In the warrant that was issued in this case there was no direction to seize any property, and consequently no description of the property to be seized. In 24 Op. Attys. Gen. 685, the then Attorney General said in reference to this section:
“The section providing for the issue of these search warrants does not state all of that which must be stated in the application therefor. The Fourth Amendment to the Constitution provides that ‘no warrant shall issue, but upon probable cause, supported on oath or affirmation, and particularly describing the place to be searched, and the person or things to be seized.’ ”
In Wagner v. United States (C. C. A.) 8 F.(2d) 581, it was held that, although a search warrant was issued to an internal revenue officer under R. S. §' 3462, it was not freed from the conditions of the Fourth Amendment to the Constitution, and that, those conditions not having .been fulfilled, the search- warrant was invalid and the evidence seized by virtue of it incompetent.
In Woods v. United States, 279 F. 706, the Circuit Court of Appeals for the Fourth Circuit, which had before it an affidavit and search warrant issued in pursuance of R. S. § 3462, held that it was materially defective in this:
“That it does not sufficiently appear what person, if any, or what property was to be seized under the same. * * * The language of the affidavit in this case, as well as that of the search warrant, is substantially in the wording of the act of Congress, in matter of form; but the failure to conform as well to the Constitution as to the spirit of the statute, by particularly describing the persons or things to be seized, makes the same void.
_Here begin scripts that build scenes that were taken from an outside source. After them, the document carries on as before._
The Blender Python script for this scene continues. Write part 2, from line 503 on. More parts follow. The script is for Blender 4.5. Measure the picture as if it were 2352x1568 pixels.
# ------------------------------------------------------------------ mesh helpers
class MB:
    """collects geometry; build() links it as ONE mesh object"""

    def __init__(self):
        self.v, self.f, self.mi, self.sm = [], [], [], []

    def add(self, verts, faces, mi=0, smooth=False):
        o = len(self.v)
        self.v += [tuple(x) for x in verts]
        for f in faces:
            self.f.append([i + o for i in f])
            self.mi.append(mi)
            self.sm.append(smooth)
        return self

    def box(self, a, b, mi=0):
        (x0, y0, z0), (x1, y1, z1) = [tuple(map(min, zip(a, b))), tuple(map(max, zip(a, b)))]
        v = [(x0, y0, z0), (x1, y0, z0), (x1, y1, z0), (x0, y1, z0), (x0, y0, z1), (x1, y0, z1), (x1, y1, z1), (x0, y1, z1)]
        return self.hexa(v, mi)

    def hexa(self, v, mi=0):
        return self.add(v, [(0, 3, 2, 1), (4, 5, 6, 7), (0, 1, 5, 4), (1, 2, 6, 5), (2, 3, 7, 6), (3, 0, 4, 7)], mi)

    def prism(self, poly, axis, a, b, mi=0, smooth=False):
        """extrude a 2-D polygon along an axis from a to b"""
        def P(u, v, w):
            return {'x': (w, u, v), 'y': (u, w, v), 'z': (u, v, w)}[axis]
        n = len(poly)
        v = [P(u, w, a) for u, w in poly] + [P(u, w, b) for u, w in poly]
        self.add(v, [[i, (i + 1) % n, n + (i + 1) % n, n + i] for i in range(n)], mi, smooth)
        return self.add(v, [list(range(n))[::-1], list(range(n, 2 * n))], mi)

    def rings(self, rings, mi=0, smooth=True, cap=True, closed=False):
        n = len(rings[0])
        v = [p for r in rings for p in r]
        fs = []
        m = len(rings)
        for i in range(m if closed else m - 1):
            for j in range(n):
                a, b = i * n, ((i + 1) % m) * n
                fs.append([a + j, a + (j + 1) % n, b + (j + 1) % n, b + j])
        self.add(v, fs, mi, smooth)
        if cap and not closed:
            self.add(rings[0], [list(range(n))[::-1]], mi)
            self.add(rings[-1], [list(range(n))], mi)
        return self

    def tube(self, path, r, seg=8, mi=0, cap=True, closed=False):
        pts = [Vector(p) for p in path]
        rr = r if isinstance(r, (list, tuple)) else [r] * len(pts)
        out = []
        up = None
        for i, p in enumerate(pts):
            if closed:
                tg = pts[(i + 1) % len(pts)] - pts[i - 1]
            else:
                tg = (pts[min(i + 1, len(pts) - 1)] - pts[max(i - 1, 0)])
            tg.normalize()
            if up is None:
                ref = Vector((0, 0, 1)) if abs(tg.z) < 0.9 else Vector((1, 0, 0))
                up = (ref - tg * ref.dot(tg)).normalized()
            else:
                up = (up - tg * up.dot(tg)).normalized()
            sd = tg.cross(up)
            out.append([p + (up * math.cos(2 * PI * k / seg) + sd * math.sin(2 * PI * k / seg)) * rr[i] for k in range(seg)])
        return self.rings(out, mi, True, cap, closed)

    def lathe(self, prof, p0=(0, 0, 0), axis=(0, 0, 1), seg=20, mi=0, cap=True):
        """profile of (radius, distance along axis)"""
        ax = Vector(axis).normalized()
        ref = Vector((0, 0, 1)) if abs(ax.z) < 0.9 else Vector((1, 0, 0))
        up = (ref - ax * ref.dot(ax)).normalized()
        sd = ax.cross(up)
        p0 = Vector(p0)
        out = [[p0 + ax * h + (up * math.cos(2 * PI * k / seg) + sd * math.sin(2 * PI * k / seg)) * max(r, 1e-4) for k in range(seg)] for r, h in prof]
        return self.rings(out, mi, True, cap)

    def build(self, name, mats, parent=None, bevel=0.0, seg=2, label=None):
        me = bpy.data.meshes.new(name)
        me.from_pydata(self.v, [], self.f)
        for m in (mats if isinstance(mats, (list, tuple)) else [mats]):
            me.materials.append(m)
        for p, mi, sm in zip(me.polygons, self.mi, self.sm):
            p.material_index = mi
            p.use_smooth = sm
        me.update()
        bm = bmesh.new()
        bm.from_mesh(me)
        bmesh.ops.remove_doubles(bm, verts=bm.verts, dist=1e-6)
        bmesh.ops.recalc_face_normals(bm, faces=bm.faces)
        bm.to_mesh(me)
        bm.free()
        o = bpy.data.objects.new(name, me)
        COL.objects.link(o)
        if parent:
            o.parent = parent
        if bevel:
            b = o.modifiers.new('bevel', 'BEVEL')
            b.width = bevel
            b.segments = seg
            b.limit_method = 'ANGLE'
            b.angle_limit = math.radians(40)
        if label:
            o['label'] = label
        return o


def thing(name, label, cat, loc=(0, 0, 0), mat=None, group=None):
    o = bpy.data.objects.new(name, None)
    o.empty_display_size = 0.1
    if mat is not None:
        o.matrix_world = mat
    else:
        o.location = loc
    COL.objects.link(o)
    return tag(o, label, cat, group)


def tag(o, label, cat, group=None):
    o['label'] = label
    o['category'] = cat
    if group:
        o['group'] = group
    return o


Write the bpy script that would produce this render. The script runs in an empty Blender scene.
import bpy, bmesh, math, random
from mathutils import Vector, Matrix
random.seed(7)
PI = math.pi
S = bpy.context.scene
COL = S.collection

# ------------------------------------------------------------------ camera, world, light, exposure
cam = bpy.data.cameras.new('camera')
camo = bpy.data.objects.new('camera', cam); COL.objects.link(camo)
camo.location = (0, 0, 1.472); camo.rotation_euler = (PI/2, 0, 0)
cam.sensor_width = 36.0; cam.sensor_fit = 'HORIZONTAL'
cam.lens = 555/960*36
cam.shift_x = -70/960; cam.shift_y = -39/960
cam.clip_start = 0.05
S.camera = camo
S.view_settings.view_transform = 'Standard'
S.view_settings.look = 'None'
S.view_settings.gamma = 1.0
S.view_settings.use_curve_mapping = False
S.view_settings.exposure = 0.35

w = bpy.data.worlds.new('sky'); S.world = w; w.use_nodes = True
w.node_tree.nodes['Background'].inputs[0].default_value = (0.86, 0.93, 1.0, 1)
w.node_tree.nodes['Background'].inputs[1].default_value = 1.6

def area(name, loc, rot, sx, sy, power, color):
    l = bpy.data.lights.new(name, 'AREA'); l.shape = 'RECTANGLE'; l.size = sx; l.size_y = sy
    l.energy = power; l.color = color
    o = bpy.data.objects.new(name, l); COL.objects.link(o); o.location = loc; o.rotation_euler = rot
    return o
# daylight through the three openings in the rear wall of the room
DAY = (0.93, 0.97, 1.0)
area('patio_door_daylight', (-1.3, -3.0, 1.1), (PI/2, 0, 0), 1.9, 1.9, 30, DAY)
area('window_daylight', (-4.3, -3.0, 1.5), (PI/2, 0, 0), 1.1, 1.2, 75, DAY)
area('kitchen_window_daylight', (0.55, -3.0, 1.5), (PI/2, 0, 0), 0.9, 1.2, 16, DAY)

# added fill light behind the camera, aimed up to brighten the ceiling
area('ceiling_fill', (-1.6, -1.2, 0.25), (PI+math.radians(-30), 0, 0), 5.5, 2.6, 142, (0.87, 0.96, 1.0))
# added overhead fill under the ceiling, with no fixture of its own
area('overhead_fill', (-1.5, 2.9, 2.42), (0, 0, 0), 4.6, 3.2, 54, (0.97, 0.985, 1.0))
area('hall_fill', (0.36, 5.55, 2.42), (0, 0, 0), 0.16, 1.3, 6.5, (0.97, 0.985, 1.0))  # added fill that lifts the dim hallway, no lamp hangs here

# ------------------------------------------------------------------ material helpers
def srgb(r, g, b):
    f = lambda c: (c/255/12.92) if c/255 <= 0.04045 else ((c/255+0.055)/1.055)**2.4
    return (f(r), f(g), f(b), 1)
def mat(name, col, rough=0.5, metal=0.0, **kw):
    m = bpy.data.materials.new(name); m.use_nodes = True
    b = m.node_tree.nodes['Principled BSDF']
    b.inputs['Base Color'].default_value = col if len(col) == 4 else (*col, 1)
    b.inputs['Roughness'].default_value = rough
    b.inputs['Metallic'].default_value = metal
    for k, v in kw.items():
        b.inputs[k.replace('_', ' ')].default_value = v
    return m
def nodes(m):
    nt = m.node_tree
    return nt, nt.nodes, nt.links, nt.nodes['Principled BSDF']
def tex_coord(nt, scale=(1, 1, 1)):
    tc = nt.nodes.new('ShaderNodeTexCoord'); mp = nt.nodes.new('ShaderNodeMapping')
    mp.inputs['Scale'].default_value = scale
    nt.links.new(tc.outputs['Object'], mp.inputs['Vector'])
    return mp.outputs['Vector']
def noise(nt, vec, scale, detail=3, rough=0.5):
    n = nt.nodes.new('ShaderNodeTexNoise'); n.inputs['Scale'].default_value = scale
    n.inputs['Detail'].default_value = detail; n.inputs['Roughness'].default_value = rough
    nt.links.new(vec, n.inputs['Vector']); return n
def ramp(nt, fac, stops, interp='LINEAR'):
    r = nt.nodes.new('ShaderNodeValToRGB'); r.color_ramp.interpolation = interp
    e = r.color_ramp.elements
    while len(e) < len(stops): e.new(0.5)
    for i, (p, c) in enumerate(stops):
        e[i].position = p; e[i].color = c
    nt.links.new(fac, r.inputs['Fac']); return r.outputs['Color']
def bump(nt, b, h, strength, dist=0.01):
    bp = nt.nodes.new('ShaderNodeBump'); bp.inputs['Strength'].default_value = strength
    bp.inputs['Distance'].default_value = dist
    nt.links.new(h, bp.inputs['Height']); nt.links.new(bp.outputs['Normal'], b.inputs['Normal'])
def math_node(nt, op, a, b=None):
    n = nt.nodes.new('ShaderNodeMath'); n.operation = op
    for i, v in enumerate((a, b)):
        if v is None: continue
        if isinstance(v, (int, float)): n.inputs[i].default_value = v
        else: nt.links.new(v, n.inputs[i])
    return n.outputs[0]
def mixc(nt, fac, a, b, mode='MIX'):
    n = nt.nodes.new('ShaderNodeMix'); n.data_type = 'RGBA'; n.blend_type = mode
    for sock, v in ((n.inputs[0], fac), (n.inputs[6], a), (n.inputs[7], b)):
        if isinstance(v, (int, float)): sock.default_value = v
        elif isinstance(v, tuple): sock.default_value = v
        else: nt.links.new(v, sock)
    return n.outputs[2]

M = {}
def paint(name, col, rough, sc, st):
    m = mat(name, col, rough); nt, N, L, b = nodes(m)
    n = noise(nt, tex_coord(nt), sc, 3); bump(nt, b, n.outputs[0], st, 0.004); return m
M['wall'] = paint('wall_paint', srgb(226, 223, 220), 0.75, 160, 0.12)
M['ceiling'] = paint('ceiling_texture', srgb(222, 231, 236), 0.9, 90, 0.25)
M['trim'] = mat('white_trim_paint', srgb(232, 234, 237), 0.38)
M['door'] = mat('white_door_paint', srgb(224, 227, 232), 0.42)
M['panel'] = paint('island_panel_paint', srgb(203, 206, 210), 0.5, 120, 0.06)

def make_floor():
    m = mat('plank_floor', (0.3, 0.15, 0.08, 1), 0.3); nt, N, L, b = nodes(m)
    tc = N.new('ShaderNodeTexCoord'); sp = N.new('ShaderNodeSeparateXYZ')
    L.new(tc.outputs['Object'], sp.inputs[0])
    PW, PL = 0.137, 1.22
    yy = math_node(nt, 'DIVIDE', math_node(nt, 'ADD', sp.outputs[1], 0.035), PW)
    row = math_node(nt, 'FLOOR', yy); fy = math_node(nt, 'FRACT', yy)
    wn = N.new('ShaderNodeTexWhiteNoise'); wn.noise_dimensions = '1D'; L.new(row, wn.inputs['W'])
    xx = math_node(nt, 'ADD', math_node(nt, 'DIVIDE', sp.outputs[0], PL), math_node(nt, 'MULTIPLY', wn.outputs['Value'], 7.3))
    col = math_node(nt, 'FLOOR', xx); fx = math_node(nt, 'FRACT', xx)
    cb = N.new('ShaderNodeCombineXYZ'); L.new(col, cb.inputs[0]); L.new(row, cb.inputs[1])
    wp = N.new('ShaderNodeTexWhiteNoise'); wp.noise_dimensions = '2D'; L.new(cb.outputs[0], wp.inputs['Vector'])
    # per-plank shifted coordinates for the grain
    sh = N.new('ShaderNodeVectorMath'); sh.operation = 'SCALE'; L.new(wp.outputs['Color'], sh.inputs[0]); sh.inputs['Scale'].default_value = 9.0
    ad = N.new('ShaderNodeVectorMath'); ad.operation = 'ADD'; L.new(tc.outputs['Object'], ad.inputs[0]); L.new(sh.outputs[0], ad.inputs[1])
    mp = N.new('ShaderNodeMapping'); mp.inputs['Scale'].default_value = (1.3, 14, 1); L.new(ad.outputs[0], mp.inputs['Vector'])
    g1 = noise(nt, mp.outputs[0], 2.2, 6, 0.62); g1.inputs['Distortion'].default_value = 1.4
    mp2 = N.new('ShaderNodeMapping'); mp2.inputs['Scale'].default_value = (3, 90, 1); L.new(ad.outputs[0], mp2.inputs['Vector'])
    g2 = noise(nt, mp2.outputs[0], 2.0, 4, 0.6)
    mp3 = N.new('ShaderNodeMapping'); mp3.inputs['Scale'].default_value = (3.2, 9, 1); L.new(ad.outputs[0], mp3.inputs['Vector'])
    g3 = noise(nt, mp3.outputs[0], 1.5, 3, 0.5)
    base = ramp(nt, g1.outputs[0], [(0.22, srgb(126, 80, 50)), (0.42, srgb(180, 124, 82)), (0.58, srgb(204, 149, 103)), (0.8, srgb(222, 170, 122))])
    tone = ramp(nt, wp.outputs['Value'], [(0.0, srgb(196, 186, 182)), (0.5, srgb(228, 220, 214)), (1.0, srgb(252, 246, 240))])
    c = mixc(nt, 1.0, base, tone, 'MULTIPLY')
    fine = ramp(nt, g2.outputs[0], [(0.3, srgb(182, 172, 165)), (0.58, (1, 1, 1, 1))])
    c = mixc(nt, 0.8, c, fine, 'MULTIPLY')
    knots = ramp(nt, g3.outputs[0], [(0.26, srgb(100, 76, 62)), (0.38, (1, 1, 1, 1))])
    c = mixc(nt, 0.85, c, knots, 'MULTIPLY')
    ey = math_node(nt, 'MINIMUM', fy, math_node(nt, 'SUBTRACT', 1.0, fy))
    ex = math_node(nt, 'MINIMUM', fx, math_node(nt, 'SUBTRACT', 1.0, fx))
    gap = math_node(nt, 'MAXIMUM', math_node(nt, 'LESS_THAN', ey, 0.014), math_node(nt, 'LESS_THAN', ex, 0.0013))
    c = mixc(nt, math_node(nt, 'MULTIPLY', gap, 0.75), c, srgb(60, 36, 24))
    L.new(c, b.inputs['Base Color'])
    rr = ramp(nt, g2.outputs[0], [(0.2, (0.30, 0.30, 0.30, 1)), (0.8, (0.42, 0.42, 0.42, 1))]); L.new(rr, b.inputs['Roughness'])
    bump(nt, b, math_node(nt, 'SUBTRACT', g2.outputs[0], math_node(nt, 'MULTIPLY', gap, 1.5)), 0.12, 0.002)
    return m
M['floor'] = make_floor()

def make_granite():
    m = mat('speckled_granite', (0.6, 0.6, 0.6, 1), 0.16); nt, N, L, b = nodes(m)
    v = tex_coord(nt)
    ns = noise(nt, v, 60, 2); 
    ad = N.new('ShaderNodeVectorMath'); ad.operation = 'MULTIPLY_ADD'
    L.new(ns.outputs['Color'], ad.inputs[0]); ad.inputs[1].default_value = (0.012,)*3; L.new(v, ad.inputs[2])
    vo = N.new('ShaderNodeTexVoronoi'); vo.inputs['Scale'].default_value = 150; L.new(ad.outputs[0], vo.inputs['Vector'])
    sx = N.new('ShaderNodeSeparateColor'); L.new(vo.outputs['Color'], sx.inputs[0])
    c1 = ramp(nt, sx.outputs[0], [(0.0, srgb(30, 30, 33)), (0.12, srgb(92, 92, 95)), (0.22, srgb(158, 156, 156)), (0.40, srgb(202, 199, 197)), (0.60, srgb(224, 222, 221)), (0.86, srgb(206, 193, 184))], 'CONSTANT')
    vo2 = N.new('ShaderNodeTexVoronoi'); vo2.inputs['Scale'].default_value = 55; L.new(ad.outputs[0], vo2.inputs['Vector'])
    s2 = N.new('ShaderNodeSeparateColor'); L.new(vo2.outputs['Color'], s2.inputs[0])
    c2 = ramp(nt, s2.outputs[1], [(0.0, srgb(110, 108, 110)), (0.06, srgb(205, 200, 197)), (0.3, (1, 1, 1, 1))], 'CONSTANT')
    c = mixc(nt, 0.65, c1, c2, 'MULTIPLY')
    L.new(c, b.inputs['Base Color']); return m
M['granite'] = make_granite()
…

The mere statement that a fraud on the revenue was being committed upon and by the use of certain rooms, without setting forth what fraud was being committed, or by whom, or what was expected to be seized, conveyed and carried no intelligent information to the defendant of the object and purpose of the search.”
See, also, Giles v. United States (C. C. A.) 284 F. 208, 215.
As the warrant in the present case was defective because of a failure to describe, even in the most general way, the property *481to be seized, the motion to quash it should have been granted. The evidence obtained by its execution was also incompetent, and the motion to suppress it, to the denial of which exception was taken and error assigned, should have been granted.
The judgment of the District Court is reversed, the verdict set aside, and the case returned to that court for further action not inconsistent with this opinion.